NVIDIA Hopper GH100 GPU For Next-Gen Data Centers Rumored To Feature Over 140 Billion Transistors In A Monster 5nm Package
A few weeks ago, it was reported in a rumor that NVIDIA’s Hopper GH100 flagship GPU would be based on a 5nm process node with a die size measuring close to 900mm2. This would make it the largest GPU ever produced, not only on the 5nm process node but also in all existence. But that’s not all, now a new rumor has popped up over at Chiphell Forums which alleges that the GPU could feature over 140 Billion transistors. Well, just how much are 140 Billion transistors? For comparison, the current flagship data center chips such as AMD’s Aldebaran for Instinct MI200 series and NVIDIA Ampere GA100 for the A100 accelerators feature just 58.2 and 54.2 Billion transistors, respectively. That’s almost a 2.5x overall transistor count bump for the Hopper GH100 GPU if the rumor holds true. In terms of density, the NVIDIA Ampere A100 amounts to 65.6M transistors per mm2, while the Aldebaran GPU (based on its speculated die size of 790mm2) should have a density of 73.6M transistors per mm2. Assuming that the GH100 measures around 900mm2, its density should easily cross 150M transistors per mm2. That’s more than twice the density increase on the 5nm process node. But once again, these are all rumored figures and will only be applicable to the monolithic GH100 Hopper GPU. The MCM GPU is an entirely separate entity based on rumors and will come as the GH102 GPU. We don’t know the exact specifications except what research papers & rumors have told us. But all in all, the NVIDIA Hopper GPU, both, in its monolithic and MCM form, will offer a serious increase in transistor count and feature advanced 5nm packaging solutions.

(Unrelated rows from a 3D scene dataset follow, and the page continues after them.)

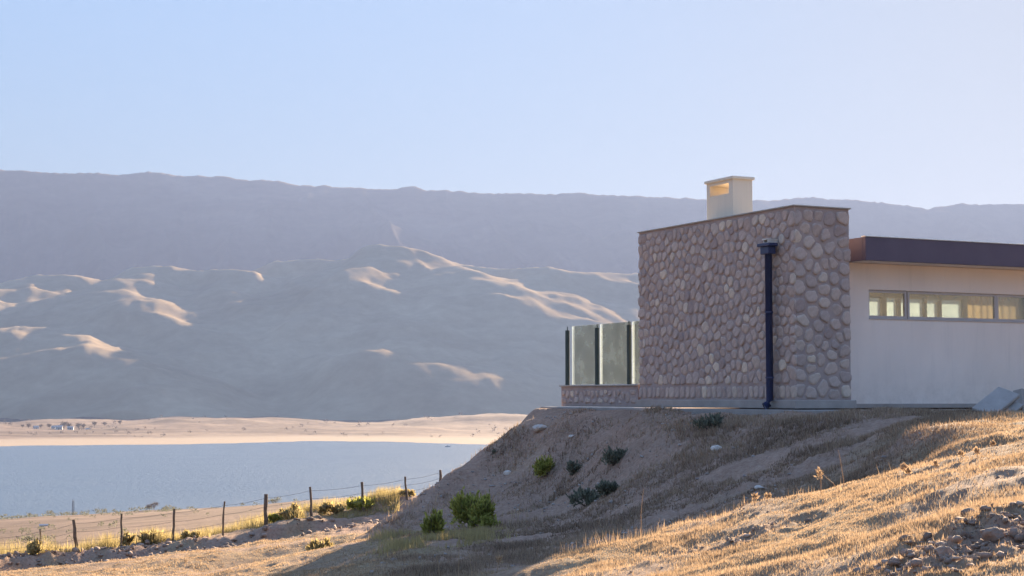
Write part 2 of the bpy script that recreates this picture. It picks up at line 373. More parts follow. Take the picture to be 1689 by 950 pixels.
# mid and far land as table of photo rows by (column, distance)
TU = np.array([-2500., -900, -300, 0, 300, 640, 1000, 1700, 2600, 4200])
TY = np.array([48., 70, 110, 200, 400, 800])
TV = 4 * (np.arange(6)[None, :] == 0) + np.array([[1080,1040,1010,985,960,925],[1010,985,965,945,920,890],[955,950,935,915,890,870],[921,914,904,892,877,861],
               [885,880,872,861,850,842],[850,842,835,829,825,823],[835,830,826,822,819,816],[800,806,810,812,812,811],
               [760,780,795,800,805,806],[740,760,780,790,800,800.]])
def interp2(u, y):
    ly = np.log(np.clip(y, TY[0], TY[-1])); LY = np.log(TY)
    iu = np.clip(np.searchsorted(TU, u) - 1, 0, len(TU) - 2); iy = np.clip(np.searchsorted(LY, ly) - 1, 0, len(TY) - 2)
    fu = np.clip((u - TU[iu]) / (TU[iu+1] - TU[iu]), 0, 1); fy = np.clip((ly - LY[iy]) / (LY[iy+1] - LY[iy]), 0, 1)
    return (TV[iu, iy] * (1-fu) + TV[iu+1, iy] * fu) * (1-fy) + (TV[iu, iy+1] * (1-fu) + TV[iu+1, iy+1] * fu) * fy
LAKE = -60.0
SHU = np.array([-3000., 0, 150, 300, 500, 650, 800, 1000, 3000]); SHV = np.array([737., 735, 732.5, 731, 728.5, 729.5, 732, 730, 728])
def ground_z(x, y, fine=True):
    x = np.asarray(x, float); y = np.asarray(y, float)
    r = np.hypot(x, y); ys = np.maximum(y, 5.0); u = CX + F * x / np.maximum(ys, np.abs(x) * 0.7)
    zn = rbf(np.clip(x, -60, 60), np.clip(y, -60, 90))
    zn = np.where((np.abs(x) > 55) | (y < -50), np.clip(zn, -9, 2), zn)
    # bank in front of the fence
    Yb = np.interp(u, [-300, 0, 150, 300, 450, 560, 640], [37.0, 37.7, 39.4, 40.7, 41.4, 41.6, 41.9]) + 0.55 * vnoise(x * 0.55, x * 0 + 3.3) + 0.25 * vnoise(x * 2.1, y * 0.8, 5)
    hb = HB * (1 - sstep(610, 700, u)) * (0.85 + 0.35 * vnoise(x * 0.7, y * 0.1 + 9, 2))
    zn = zn + hb * sstep(-0.35, 0.4, y - Yb)
    # far land
    yy = np.maximum(y, 48.0); vv = interp2(u, yy)
    dz = sp + (-(vv - CY) / F) * cp; dy = cp - (-(vv - CY) / F) * sp
    zm = dz / dy * yy
    zm = np.where(yy > 800, zm[...] * 0 + (dz / dy * 800) - (yy - 800) * 0.09, zm)
    amp = np.clip(yy / 300, 0, 1)
    zm = zm + amp * (0.9 * fbm(x / 60, y / 90, 4, 11)) + amp * 1.3 * ridged(x / 420, y / 55, 2, 21) * 0.6
    ybw = np.clip((yy - 1400) / 200, 0, 1)
    # far shore
    shv = np.interp(u, SHU, SHV); Yf = -LAKE * F / (shv - HV) + 45 * fbm(x / 210, x * 0 + 6.1, 4, 27)
    t = y - Yf
    zf = LAKE + np.where(t < 0, t * 0.05, np.minimum(t * 0.008, 1.2) + np.clip(t - 150, 0, None) * 0.013)
    kn = sstep(150, 600, t)
    zf = zf + kn * (10 * np.clip(fbm(x / 260, y / 360, 3, 31), -0.25, 1) + 2.0 * fbm(x / 60, y / 90, 3, 41))
    zm = zm * (1 - ybw) + np.clip(zf, LAKE - 25, None) * ybw
    zm = np.maximum(zm, LAKE - 30)
    k = sstep(47, 66, np.where(y > 0, y, 0)); 
    rr = sstep(70, 200, r); k = np.maximum(k, np.where(y < 66, rr, 0))
    z = zn * (1 - k) + zm * k
    if fine:
        # keep the house pad smooth
        la = (x - KX) * AD[0] + (y - KY) * AD[1]; lb = (x - KX) * BD[0] + (y - KY) * BD[1]
        pad = sstep(-2.0, -0.8, la) * sstep(-2.5, -1.0, lb) * sstep(14, 12, la) * sstep(11.5, 10, lb)
        nf = (1 - pad * 0.85) * np.clip(1 - r / 400, 0, 1)
        z = z + nf * (0.035 * fbm(x / 1.4, y / 1.4, 3, 51) + 0.026 * fbm(x / 0.30, y / 0.35, 3, 61))
        near_pad = sstep(-1.4, -0.7, la) * sstep(-2.0, -1.2, lb) * (la < 13) * (lb < 11)
        z = z * (1 - near_pad) + np.minimum(z, GZ - 0.045) * near_pad
        # eroded clods: bottom right soil patch and the mound face
        cl = clod_mask(x, y); z = z + cl * (0.06 * np.clip(ridged(x / 0.22, y / 0.22, 4, 71), -0.5, 2) - 0.02) 
        # furrows in the foreground grass running up the slope
        z = z + 0.022 * sstep(17, 13, y) * sstep(4, 7, y) * np.clip(ridged((x * 0.55 - y * 0.9) / 1.4, (x + y) / 7, 2, 81), -0.5, 2) * (1 - pad)
    return z
def clod_mask(x, y):
    u = CX + F * x / np.maximum(y, 2)
    m1 = np.exp(-(((u - 1660) / 150) ** 2) - ((y - 8.3) / 1.0) ** 2) * (0.7 + 0.5 * fbm(x / 0.8, y / 1.2, 2, 91))
    m1 += 0.8 * np.exp(-(((u - 1480) / 110) ** 2) - ((y - 7.9) / 0.7) ** 2)
    m2 = 0.55 * sstep(17, 19, y) * sstep(33, 28, y) * sstep(640, 760, u) * sstep(1560, 1350, u) * (0.5 + 0.7 * fbm(x / 1.8, y / 1.8, 2, 95))
    m3 = 0.8 * np.exp(-((y - 40) / 2.5) ** 2) * sstep(700, 600, u)
    m4 = 0.6 * np.exp(-(((u - 1180) / 200) ** 2) - ((y - (12.4 - (u - 1180) * 0.001)) / 0.5) ** 2)
    return np.clip(m1 + m2 + m3 + m4, 0, 1.3)
def gz(x, y): return float(ground_z(np.array([x]), np.array([y]))[0])
def grass_mask(x, y):
    u = CX + F * x / np.maximum(y, 2)
    g = 0.80 + 0.55 * fbm(x / 0.9, y / 1.3, 3, 101) - 1.0 * clod_mask(x, y)
    fl = sstep(16.0, 18.5, y) * np.where(y > 25.5, sstep(590, 640, u), sstep(690, 780, u)) * sstep(1620, 1450, u)
    g = g - 0.8 * fl * sstep(20, 24, y) - 0.4 * fl
    return np.clip(g, 0, 1)

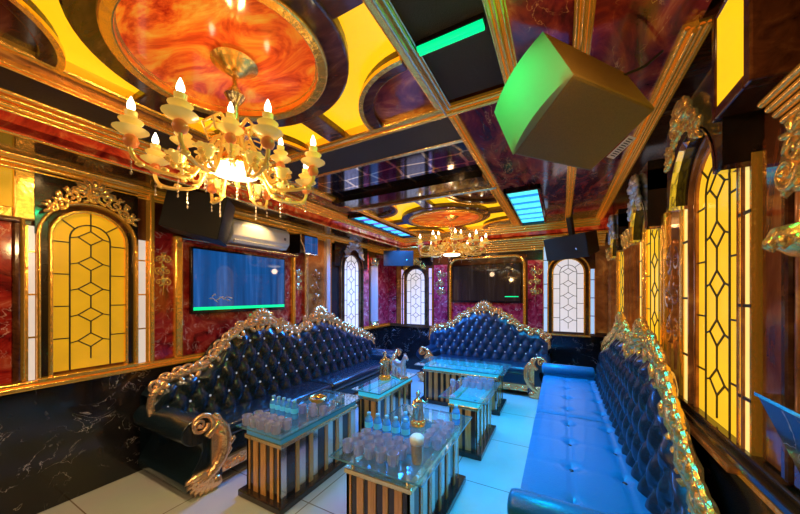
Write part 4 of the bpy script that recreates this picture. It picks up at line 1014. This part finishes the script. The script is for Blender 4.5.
MB().box(.28, .31, -.214, -.208, .12, .15).build('emblem', 'grey', t)
MB().box(-.37, .37, -.16, -.02, .262, .27).build('intake_grille', 'grey', t)
# red marble lintel below the air conditioner
panel('L', 1.52, 2.86, 2.0, 2.045, .1, 'red_marble'); panel('L', 1.5, 2.9, 2.02, 2.035, .115, 'gold_pale')

# ------------------------------------------------------------------ loudspeakers
def loudspeaker(label, loc, rx, rz, W, Hh, D, front='speaker_grille', body='black_matte', taper=.72, bracket=None, ry=0):
    """local: front faces -y, wide along x"""
    t = thing('loudspeaker', label, 'loudspeaker', loc, 0); t.rotation_euler = (rx, ry, rz)
    a, b = W/2, W/2*taper
    MB().hexa([(-a, -D/2, -Hh/2), (a, -D/2, -Hh/2), (a, -D/2, Hh/2), (-a, -D/2, Hh/2), (-b, D/2, -Hh/2*.9), (b, D/2, -Hh/2*.9), (b, D/2, Hh/2*.9), (-b, D/2, Hh/2*.9)]).build('cabinet', body, t, bevel=.008)
    rows = [[(-a*.97+2*a*.97*i/10, -D/2-.004-.02*(1-((i-5)/5)**2), z) for i in range(11)] for z in (-Hh*.48, Hh*.48)]
    rows = [[(p[0], -D/2, p[2]) for p in rows[0]]]+rows+[[(p[0], -D/2, p[2]) for p in rows[1]]]
    MB().grid(rows).build('grille', front, t, smooth=False)
    MB().blob((a*.55, -D/2-.018, -Hh*.1), (.014, .005, .014), sub=1).build('badge', 'chrome', t)
    if bracket: MB().box(-.03, .03, -.03, .03, Hh*.4, Hh/2+bracket).build('bracket', 'black_matte', t)
    return t
loudspeaker('black loudspeaker hung on the left wall beside the white air conditioner', (-2.86, 1.53, 2.2), .2, PI/2+.85, .40, .38, .44, taper=.85)
loudspeaker('black loudspeaker with a violet sheen in the far left corner by the silver column', (-2.72, 5.02, 2.2), .15, .55, .56, .28, .30, bracket=.06)
loudspeaker('black loudspeaker hanging over the right window of the far wall', (.17, 4.88, 2.2), .25, -.62, .62, .32, .40, bracket=.3)
t = thing('loudspeaker', 'big ceiling loudspeaker with a green lit grille beside the green tube', 'loudspeaker', (.02, 1.5, 2.3))
A, B, Cc, D_ = (-.057, 1.292, 2.526), (.043, 1.185, 2.254), (-.176, 1.369, 2.102), (-.276, 1.476, 2.375)
G, E_, F_, H_ = (.256, 1.638, 2.482), (.342, 1.546, 2.246), (.131, 1.723, 2.1), (.045, 1.815, 2.335)
MB().hexa([A, B, Cc, D_, G, E_, F_, H_]).build('cabinet', 'speaker_olive', t, world=True, bevel=.01)
va, vb, vc, vd = map(Vector, (A, B, Cc, D_)); nrm = (vb-va).cross(vd-va).normalized()
if nrm.dot(va-Vector(G)) < 0: nrm = -nrm
rows = []
for j in range(13):
    f = j/12; p, q = va.lerp(vd, f), vb.lerp(vc, f); bul = .028*(1-(2*f-1)**2)
    rows.append([tuple(p+nrm*.002)]+[tuple(p.lerp(q, .02+.96*i/6)+nrm*(bul+.004)) for i in range(7)]+[tuple(q+nrm*.002)])
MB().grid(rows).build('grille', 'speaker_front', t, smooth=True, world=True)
# sticker on the underside near the far edge
e0, e1 = Vector(E_), Vector(F_)
mid = e0.lerp(e1, .55); dn = (Vector(Cc)-Vector(B)).normalized(); inw = (Vector(B)-e0).normalized()
nn = (Vector(B)-Vector(Cc)).cross(e0-Vector(B)).normalized()
if nn.z > 0: nn = -nn
def quad(u0, u1, w0, w1, off): return [tuple(mid+dn*u+(-inw)*w+nn*off) for u, w in ((u0, w0), (u1, w0), (u1, w1), (u0, w1))]
mb = MB(); mb.hexa(quad(-.055, .055, .002, .05, 0)+quad(-.055, .055, .002, .05, .002)); mb.build('sticker', 'white', t, world=True)
mb = MB()
for k in range(9): u = -.045+.0105*k; mb.hexa(quad(u, u+.004, .01, .042, .002)+quad(u, u+.004, .01, .042, .003))
mb.build('sticker_print', 'black_matte', t, world=True)
MB().tube([(.06, 1.55, 2.4), (.05, 1.56, 2.64)], .02, 10).build('bracket', 'black_matte', t, world=True, smooth=True)
MB().tube([(.24, 1.6, 2.45), (.33, 1.66, 2.5), (.4, 1.72, 2.58)], .006, 6).build('cable', 'black_matte', t, world=True, smooth=True)

# black wall box with a curved gold bracket on the left wall, blue LED reflection painted into its glass front as glow
t = thing('wall_box', 'small black wall box with curved gold edge between television and amber mirror', 'wall box', (XL, 3.02, 2.05), PI/2)
MB().box(-.17, .15, -.2, 0, 0, .26, bev=.006).build('box_body', 'black', t)
mb = MB().tube([(-.165, -.205, .25), (-.16, -.206, .16), (-.12, -.206, .1), (-.1, -.206, .01)], .01, 8); mb.tube([(-.1, -.206, .005), (.15, -.206, .005)], .008, 8); mb.build('gold_edge', 'gold_pale', t, smooth=True)
MB().box(-.09, .145, -.206, -.2, .02, .24).build('glass_front', 'tv_blue', t)

# ------------------------------------------------------------------ lights
def lamp(kind, name, loc, col, power, size=.2, sy=None, rot=(0, 0, 0), spot=None):
    l = bpy.data.lights.new(name, kind); l.color = col; l.energy = power
    if kind == 'AREA':
        l.size = size
        if sy: l.shape = 'RECTANGLE'; l.size_y = sy
    else: l.shadow_soft_size = size
    if spot: l.spot_size = spot; l.spot_blend = .6
    o = bpy.data.objects.new(name, l); COL.objects.link(o); o.location = loc; o.rotation_euler = rot; return o
lamp('POINT', 'chandelier_lamp', (-1.35, .88, 1.98), (1, .62, .25), 15, .05)
lamp('POINT', 'chandelier_lamp', (-1.33, 4.02, 1.96), (1, .62, .35), 3, .05)
lamp('POINT', 'candle_lamp', (-1.35, .88, 2.3), (1, .62, .2), 12, .04)
lamp('POINT', 'candle_lamp', (-1.33, 4.02, 2.35), (1, .6, .25), 4, .04)
def led(loc, col, p, sx, sy, spread):
    o = lamp('AREA', 'led_lamp', loc, col, p, sx, sy); o.data.spread = spread
led((-.35, 4.0, 2.55), (.0, .42, 1), 34, .35, 1.6, 1.35)
led((-2.44, 4.1, 2.55), (.02, .25, 1), 150, .28, 1.6, 2.4)
led((-.36, 2.2, 2.55), (.0, .40, 1), 19, .3, .8, 1.25)  # added blue fill over the near seat, no LED panel above it
lamp('AREA', 'green_lamp', (-.405, 1.195, 2.55), (0, 1, .28), 6, .28, .05)
lamp('AREA', 'fill_lamp', (-2.1, -.7, 2.5), (1, .68, .36), 18, 1.0, .8)  # added warm fill behind the camera
lamp('SPOT', 'fill_spot', (-2.3, .85, 2.5), (1, .72, .42), 55, .05, spot=1.15)  # added to brighten the left front floor, no fitting there
lamp('SPOT', 'rear_fill_spot', (-1.2, -1.3, 2.3), (1, .62, .26), 60, .08, rot=Vector((-.25, 2.7, -2.0)).to_track_quat('-Z', 'Y').to_euler(), spot=.75)  # added behind the camera to light the table fronts
lamp('POINT', 'wall_fill', (.15, .9, 2.3), (1, .55, .2), 5, .04)  # added warm fill for the near right wall
for y in (.7, 1.35, 2.2, 3.3, 4.6): lamp('SPOT', 'fill_spot', (-2.82, y, 2.37), (1, .62, .25), 11, .03, rot=(0, .4, 0), spot=1.9)  # added warm wash on the left wall, without fittings
for x in (-2.0, -1.2, -.4): lamp('SPOT', 'fill_spot', (x, 5.25, 2.37), (1, .66, .4), 3, .03, rot=(.3, 0, 0), spot=1.8)  # added fill washing the far wall
for y in (2.4, 3.5): lamp('SPOT', 'fill_spot', (.40, y, 2.56), (1, .55, .2), 8, .03, rot=(0, -.3, 0), spot=1.4)  # added fill washing the right wall
w = bpy.data.worlds.new('World'); SC.world = w; w.use_nodes = True
w.node_tree.nodes['Background'].inputs[0].default_value = (.05, .04, .035, 1)

# ------------------------------------------------------------------ camera
cam = bpy.data.cameras.new('Camera'); co = bpy.data.objects.new('Camera', cam); COL.objects.link(co); SC.camera = co
co.location = (0, 0, 1.5); co.rotation_euler = (PI/2, 0, math.atan(160/300))
cam.sensor_fit = 'HORIZONTAL'; cam.sensor_width = 36; cam.lens = 36*300/800
cam.shift_y = (295-257)/800; cam.clip_start = .02
SC.view_settings.view_transform = 'Standard'; SC.view_settings.look = 'None'; SC.view_settings.exposure = .12; SC.view_settings.gamma = 1
SC.cycles.max_bounces = 8; SC.cycles.transparent_max_bounces = 24; SC.cycles.sample_clamp_indirect = 6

NVIDIA Hopper GPU - Everything We Know So Far
From previous information, we know that NVIDIA’s GH100 accelerator would be based on TSMC’s 5nm process node. Hopper is supposed to have two next-gen GPU modules so we are looking at 288 SM units in total. We can’t give a rundown on the core count yet since we don’t know the number of cores featured in each SMs but if it’s going to stick to 64 cores per SM, then we get 18,432 cores which are 2.25x more than the full GA100 GPU configuration. NVIDIA could also leverage more FP64, FP16 & Tensor cores within its Hopper GPU which would drive up performance immensely. And that’s going to be a necessity to rival Intel’s Ponte Vecchio which is expected to feature 1:1 FP64. It is likely that the final configuration will come with 134 of the 144 SM units enabled on each GPU module and as such, we are likely looking at a single GH100 die in action. But it is unlikely that NVIDIA would reach the same FP32 or FP64 Flops as MI200’s without using GPU Sparsity. But NVIDIA may likely have a secret weapon in their sleeves and that would be the COPA-based GPU implementation of Hopper. NVIDIA talks about two Domain-Specialized COPA-GPUs based on next-generation architecture, one for HPC and one for DL segment. The HPC variant features a very standard approach which consists of an MCM GPU design and the respective HBM/MC+HBM (IO) chiplets but the DL variant is where things start to get interesting. The DL variant houses a huge cache on an entirely separate die that is interconnected with the GPU modules. Various variants have been outlined with up to 960 / 1920 MB of LLC (Last-Level-Cache), HBM2e DRAM capacities of up to 233 GB, and bandwidth of up to 6.3 TB/s. These are all theoretical but given that NVIDIA has discussed them now, we may likely see a Hopper variant with such a design during the full unveil at GTC 2022.